A Money Champs Checklist to Financial Freedom
A Money Champs Checklist to Financial Freedom

A Money Champ's Checklist to Financial Freedom

Posted on 01 Feb 2022 by Nicolette Mashile

"Le Good Life"! We all want it. The life of pack up and go travel the world, never checking price tags or worrying about the future. Balancing a good quality of life with a stash of healthy savings and a thriving investment portfolio is the destination we all want to arrive at. But how does one do it?

Well, firstly, let's call it by name; it's Financial Freedom. It may look different from one person to the next, but ultimately, we all want the same things.

We want a life without constantly worrying about money. To be able to follow our passion, work jobs we love, never stress about unexpected expenses.

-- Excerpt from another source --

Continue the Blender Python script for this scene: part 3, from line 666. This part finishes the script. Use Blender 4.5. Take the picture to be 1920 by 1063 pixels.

Famous Author Simon Sinek says, "success lies not in the intensity but rather in the consistency" in other words, we need to figure out those everyday things that we need to do if we are ever to achieve financial success. Financial Freedom doesn't just happen to a person. It is a direct consequence of the decisions one makes. Luckily Financial Freedom isn't about how much money you make. It's about how much you save, your financial habits, your financial goals, and more.

1. Budgeting


A Budget is simply a plan. A tool that tells your money where to go. You allocate money to your needs and wants to base on your income. Budgeting allows you to have an overview of your financial situation monthly. Not having a budget is like driving from Johannesburg to Durban with a broken fuel gauge.

2. Having Emergency Savings

Emergency savings is like having an anxiety pill. None of us can fully predict what the future looks like, let alone the next hour. Your phone can slip out of your hand, and the screen cracks, or worse off, you could be forced to take a salary cut. These situations need an immediate financial response; Your emergency savings is the response. It's like having a spare tyre. You keep it because you never know when you will need it.

3. Starting an Investment Nest

Investing is something like Spring Day, we plant seeds because we know they will become trees that will bear fruit. If worse comes to worst, they at least provide shade. We invest so that our money grows. Investing is putting your money to work. It is taking your car and putting it into Uber Eats delivery so that it helps you earn some money.

4. Managing Debt-to-Income Ratio

Managing Debt-to-Income Ratio

Your Debt-to-income ratio compares how much you owe each month to how much you earn. The adage comes in here. "You can't spend more than you make" Many South African households use 70% of their income to service debt. This means for every R100 earned, R70 goes to paying off Debt. Debt steals from your financial future.

5. A Good Credit score

This one is contentious because access to credit can lead to Debt. However, it is essential firstly that we understand credit as simply a facility available to us for when we need it. Discipline and borrowing well are at the core here. Whether you want to believe it or not, your credit score can play a significant role in your life. Your credit score facilitates the "borrowing well" because it determines how much access to credit you are granted and the terms and conditions of that access.

6. Diversify Your Income Streams

Diversifying your income is a great way to reach financial freedom. It allows you not to become too reliant on one income. We can all do with more than one income. Start within and see how you can monetize some of your passions.

7. Financial Emotional Intelligence

Financial and Emotional Intelligence

Our money habits are highly influenced by our emotions and beliefs. Having an awareness of how money makes you feel; does it give you a sense of grandeur? Does it contribute to your sense of self-worth? Or do you see it as just a tool for a better life? These feelings are the backbone of how we form financial habits and make financial decisions. Remember, financial, emotional intelligence has to do with the need to live within your means. And to live within your means, you must spend less than you make.